Recorded information.
>>>>>

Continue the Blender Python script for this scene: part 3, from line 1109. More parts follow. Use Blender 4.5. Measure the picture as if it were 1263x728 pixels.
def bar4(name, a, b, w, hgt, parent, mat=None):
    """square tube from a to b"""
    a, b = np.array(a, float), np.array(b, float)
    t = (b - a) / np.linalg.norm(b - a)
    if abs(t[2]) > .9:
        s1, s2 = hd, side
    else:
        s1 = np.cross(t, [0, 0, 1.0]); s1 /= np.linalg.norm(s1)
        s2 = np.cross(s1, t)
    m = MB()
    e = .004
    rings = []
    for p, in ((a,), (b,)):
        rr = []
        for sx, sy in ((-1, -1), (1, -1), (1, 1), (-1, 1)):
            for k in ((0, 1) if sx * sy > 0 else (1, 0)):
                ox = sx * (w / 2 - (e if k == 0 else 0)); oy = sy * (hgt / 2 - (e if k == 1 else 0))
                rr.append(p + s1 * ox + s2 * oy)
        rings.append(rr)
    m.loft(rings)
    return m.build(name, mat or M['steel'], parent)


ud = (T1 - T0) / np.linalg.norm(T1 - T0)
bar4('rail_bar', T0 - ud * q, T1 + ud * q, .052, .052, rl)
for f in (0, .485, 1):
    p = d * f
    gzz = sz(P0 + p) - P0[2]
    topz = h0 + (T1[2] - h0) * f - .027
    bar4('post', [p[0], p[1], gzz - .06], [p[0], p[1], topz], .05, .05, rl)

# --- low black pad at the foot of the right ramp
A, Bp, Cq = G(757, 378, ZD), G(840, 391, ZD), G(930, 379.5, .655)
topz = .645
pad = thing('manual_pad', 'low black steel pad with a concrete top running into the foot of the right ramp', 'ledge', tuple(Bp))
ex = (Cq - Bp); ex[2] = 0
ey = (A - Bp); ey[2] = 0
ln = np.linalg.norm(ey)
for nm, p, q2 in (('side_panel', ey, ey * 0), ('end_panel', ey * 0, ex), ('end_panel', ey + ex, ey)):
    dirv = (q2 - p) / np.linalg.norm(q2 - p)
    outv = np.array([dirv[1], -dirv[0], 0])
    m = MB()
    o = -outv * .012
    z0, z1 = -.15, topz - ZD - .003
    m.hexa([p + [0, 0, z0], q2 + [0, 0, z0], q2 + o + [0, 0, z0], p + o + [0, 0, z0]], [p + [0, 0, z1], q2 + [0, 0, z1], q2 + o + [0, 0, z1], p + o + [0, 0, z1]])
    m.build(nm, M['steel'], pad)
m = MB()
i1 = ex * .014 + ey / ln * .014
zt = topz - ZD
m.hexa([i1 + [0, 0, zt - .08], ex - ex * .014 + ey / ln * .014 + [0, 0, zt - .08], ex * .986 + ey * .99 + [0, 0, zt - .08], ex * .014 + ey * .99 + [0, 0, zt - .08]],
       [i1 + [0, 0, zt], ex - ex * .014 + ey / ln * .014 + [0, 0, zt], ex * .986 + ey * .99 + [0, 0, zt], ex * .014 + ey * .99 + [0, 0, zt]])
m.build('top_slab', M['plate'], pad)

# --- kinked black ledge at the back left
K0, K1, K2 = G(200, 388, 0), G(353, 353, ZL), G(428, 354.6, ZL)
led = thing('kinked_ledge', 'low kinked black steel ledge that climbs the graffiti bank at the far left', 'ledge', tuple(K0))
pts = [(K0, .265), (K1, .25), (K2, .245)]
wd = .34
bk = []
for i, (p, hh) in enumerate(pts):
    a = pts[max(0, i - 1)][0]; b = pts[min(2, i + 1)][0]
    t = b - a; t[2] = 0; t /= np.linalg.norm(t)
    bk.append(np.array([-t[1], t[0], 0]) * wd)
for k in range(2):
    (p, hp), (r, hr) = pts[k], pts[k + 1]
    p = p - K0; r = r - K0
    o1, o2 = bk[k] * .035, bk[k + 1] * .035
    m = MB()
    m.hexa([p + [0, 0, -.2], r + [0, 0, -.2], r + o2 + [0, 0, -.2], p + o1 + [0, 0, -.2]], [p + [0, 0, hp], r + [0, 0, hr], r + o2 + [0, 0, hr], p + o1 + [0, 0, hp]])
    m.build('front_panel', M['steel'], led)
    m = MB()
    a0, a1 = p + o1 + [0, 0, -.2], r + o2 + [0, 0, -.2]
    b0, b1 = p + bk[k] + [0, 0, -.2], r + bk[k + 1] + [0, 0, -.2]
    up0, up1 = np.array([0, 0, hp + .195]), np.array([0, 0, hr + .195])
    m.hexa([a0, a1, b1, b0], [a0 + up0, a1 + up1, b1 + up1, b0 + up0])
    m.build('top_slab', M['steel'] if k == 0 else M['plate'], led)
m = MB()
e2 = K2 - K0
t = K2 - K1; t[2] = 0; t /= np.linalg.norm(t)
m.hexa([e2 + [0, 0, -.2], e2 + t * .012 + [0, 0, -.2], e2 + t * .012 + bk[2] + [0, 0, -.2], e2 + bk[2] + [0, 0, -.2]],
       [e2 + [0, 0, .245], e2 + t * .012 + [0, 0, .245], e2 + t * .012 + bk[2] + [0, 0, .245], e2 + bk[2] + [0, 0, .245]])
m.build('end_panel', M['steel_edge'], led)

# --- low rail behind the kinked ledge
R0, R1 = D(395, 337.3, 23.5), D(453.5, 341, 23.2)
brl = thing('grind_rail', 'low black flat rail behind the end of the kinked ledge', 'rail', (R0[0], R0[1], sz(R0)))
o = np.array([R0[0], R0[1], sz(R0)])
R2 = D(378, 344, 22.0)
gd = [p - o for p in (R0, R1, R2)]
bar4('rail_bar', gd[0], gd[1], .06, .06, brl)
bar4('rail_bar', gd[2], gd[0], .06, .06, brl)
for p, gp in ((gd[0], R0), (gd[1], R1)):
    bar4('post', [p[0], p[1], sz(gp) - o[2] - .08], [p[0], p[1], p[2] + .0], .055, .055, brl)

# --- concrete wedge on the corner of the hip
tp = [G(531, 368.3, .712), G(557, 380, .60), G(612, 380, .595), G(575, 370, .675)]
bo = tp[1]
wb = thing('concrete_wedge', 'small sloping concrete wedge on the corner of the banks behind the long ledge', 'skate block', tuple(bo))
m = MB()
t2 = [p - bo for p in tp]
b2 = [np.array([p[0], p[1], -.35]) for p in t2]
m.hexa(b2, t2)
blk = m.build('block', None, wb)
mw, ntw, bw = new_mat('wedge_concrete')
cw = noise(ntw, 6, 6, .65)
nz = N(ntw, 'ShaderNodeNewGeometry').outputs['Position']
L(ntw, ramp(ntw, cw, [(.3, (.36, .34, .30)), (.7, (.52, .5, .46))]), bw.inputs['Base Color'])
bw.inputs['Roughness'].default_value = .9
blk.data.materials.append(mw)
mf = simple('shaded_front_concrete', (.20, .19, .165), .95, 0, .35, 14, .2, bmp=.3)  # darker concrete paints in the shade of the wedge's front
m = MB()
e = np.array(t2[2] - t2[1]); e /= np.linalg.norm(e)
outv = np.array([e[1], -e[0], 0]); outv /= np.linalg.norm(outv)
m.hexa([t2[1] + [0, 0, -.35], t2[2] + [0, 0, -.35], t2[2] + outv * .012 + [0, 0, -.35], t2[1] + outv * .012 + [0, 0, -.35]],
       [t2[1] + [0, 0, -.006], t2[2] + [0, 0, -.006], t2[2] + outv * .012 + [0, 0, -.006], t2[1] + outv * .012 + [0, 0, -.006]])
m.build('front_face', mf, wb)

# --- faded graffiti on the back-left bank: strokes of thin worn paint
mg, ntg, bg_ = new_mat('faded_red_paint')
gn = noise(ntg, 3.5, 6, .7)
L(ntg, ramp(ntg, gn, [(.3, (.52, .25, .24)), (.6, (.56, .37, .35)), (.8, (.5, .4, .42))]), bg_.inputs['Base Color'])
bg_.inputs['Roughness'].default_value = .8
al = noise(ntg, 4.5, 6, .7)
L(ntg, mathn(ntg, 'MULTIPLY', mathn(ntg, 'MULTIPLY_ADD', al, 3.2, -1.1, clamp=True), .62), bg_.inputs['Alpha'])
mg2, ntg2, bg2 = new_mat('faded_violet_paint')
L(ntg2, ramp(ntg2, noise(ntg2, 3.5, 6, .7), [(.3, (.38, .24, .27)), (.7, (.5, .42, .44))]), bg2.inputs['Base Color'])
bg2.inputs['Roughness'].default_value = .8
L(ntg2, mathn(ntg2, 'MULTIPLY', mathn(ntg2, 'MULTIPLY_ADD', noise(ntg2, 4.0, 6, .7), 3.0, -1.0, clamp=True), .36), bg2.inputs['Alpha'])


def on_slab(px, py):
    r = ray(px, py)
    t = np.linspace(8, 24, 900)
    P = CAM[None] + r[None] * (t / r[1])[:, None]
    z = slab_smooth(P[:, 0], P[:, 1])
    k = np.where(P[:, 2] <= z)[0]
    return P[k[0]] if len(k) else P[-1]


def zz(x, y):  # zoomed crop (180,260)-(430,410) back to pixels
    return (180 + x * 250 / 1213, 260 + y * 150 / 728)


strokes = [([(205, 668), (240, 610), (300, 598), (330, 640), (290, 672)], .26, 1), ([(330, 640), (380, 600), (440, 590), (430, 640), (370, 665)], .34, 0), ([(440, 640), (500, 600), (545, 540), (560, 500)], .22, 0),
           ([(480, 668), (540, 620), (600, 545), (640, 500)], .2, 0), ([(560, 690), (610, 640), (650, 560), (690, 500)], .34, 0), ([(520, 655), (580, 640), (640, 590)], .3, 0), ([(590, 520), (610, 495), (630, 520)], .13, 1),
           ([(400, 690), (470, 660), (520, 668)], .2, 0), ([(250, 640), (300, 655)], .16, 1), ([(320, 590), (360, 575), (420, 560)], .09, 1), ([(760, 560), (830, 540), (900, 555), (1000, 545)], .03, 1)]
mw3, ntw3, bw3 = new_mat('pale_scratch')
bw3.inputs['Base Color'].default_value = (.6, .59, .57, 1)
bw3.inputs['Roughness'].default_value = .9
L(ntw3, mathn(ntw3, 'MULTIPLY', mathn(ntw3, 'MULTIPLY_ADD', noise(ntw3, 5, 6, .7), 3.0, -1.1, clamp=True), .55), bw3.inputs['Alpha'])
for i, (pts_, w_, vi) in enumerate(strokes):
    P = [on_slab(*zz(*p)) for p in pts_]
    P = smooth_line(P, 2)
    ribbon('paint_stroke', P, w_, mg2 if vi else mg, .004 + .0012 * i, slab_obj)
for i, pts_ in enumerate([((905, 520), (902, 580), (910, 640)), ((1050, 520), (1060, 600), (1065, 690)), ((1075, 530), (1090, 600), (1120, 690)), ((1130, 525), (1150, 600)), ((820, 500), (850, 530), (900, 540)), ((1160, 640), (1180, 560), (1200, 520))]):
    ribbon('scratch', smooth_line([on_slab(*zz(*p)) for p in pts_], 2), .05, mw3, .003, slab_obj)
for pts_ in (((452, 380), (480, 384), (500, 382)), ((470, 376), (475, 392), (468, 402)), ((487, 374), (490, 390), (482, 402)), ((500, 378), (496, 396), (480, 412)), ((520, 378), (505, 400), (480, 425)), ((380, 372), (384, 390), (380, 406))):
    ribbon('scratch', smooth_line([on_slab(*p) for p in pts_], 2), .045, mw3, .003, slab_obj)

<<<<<

Exercise goal.
Please print exactly what appears from the first line of the data through the line with "bar4('post', [p[0], p[1], gzz", including both of those lines and nothing past them.

Task solution.
Continue the Blender Python script for this scene: part 3, from line 1109. More parts follow. Use Blender 4.5. Measure the picture as if it were 1263x728 pixels.
def bar4(name, a, b, w, hgt, parent, mat=None):
    """square tube from a to b"""
    a, b = np.array(a, float), np.array(b, float)
    t = (b - a) / np.linalg.norm(b - a)
    if abs(t[2]) > .9:
        s1, s2 = hd, side
    else:
        s1 = np.cross(t, [0, 0, 1.0]); s1 /= np.linalg.norm(s1)
        s2 = np.cross(s1, t)
    m = MB()
    e = .004
    rings = []
    for p, in ((a,), (b,)):
        rr = []
        for sx, sy in ((-1, -1), (1, -1), (1, 1), (-1, 1)):
            for k in ((0, 1) if sx * sy > 0 else (1, 0)):
                ox = sx * (w / 2 - (e if k == 0 else 0)); oy = sy * (hgt / 2 - (e if k == 1 else 0))
                rr.append(p + s1 * ox + s2 * oy)
        rings.append(rr)
    m.loft(rings)
    return m.build(name, mat or M['steel'], parent)


ud = (T1 - T0) / np.linalg.norm(T1 - T0)
bar4('rail_bar', T0 - ud * q, T1 + ud * q, .052, .052, rl)
for f in (0, .485, 1):
    p = d * f
    gzz = sz(P0 + p) - P0[2]
    topz = h0 + (T1[2] - h0) * f - .027
    bar4('post', [p[0], p[1], gzz - .06], [p[0], p[1], topz], .05, .05, rl)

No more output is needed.